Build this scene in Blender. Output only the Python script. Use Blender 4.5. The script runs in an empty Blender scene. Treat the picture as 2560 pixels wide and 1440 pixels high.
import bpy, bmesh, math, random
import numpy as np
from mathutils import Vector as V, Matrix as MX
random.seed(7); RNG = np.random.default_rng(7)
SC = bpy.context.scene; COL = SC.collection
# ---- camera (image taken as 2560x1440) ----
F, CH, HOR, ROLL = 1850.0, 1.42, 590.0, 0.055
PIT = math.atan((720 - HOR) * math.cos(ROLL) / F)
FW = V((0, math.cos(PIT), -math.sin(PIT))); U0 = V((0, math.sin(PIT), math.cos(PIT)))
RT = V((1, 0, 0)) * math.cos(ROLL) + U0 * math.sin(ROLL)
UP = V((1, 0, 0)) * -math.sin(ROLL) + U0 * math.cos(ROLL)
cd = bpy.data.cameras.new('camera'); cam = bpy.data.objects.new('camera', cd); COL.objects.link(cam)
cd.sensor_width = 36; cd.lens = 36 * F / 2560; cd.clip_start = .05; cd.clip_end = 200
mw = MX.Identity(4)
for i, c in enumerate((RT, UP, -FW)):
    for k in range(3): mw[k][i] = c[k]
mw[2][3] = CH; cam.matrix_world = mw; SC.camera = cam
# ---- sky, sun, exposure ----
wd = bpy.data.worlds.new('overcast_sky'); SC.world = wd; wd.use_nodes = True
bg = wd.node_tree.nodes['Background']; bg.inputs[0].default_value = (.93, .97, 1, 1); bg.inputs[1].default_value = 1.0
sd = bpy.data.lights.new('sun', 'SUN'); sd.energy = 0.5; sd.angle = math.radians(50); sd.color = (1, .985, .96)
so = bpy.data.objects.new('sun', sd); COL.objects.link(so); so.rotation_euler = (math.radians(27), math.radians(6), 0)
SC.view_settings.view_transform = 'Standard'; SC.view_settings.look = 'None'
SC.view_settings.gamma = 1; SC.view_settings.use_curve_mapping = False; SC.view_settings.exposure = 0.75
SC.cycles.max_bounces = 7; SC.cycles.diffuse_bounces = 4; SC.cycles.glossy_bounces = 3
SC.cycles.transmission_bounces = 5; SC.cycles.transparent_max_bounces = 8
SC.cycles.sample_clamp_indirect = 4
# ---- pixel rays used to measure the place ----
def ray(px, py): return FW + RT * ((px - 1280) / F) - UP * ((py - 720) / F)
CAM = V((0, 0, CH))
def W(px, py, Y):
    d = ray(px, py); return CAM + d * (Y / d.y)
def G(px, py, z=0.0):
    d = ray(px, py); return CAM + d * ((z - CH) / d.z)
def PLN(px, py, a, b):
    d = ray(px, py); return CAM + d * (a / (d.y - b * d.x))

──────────

[YOUR GOAL]: Hand back the material above in full, exactly as written.

[THE REPLY]:
Build this scene in Blender. Output only the Python script. Use Blender 4.5. The script runs in an empty Blender scene. Treat the picture as 2560 pixels wide and 1440 pixels high.
import bpy, bmesh, math, random
import numpy as np
from mathutils import Vector as V, Matrix as MX
random.seed(7); RNG = np.random.default_rng(7)
SC = bpy.context.scene; COL = SC.collection
# ---- camera (image taken as 2560x1440) ----
F, CH, HOR, ROLL = 1850.0, 1.42, 590.0, 0.055
PIT = math.atan((720 - HOR) * math.cos(ROLL) / F)
FW = V((0, math.cos(PIT), -math.sin(PIT))); U0 = V((0, math.sin(PIT), math.cos(PIT)))
RT = V((1, 0, 0)) * math.cos(ROLL) + U0 * math.sin(ROLL)
UP = V((1, 0, 0)) * -math.sin(ROLL) + U0 * math.cos(ROLL)
cd = bpy.data.cameras.new('camera'); cam = bpy.data.objects.new('camera', cd); COL.objects.link(cam)
cd.sensor_width = 36; cd.lens = 36 * F / 2560; cd.clip_start = .05; cd.clip_end = 200
mw = MX.Identity(4)
for i, c in enumerate((RT, UP, -FW)):
    for k in range(3): mw[k][i] = c[k]
mw[2][3] = CH; cam.matrix_world = mw; SC.camera = cam
# ---- sky, sun, exposure ----
wd = bpy.data.worlds.new('overcast_sky'); SC.world = wd; wd.use_nodes = True
bg = wd.node_tree.nodes['Background']; bg.inputs[0].default_value = (.93, .97, 1, 1); bg.inputs[1].default_value = 1.0
sd = bpy.data.lights.new('sun', 'SUN'); sd.energy = 0.5; sd.angle = math.radians(50); sd.color = (1, .985, .96)
so = bpy.data.objects.new('sun', sd); COL.objects.link(so); so.rotation_euler = (math.radians(27), math.radians(6), 0)
SC.view_settings.view_transform = 'Standard'; SC.view_settings.look = 'None'
SC.view_settings.gamma = 1; SC.view_settings.use_curve_mapping = False; SC.view_settings.exposure = 0.75
SC.cycles.max_bounces = 7; SC.cycles.diffuse_bounces = 4; SC.cycles.glossy_bounces = 3
SC.cycles.transmission_bounces = 5; SC.cycles.transparent_max_bounces = 8
SC.cycles.sample_clamp_indirect = 4
# ---- pixel rays used to measure the place ----
def ray(px, py): return FW + RT * ((px - 1280) / F) - UP * ((py - 720) / F)
CAM = V((0, 0, CH))
def W(px, py, Y):
    d = ray(px, py); return CAM + d * (Y / d.y)
def G(px, py, z=0.0):
    d = ray(px, py); return CAM + d * ((z - CH) / d.z)
def PLN(px, py, a, b):
    d = ray(px, py); return CAM + d * (a / (d.y - b * d.x))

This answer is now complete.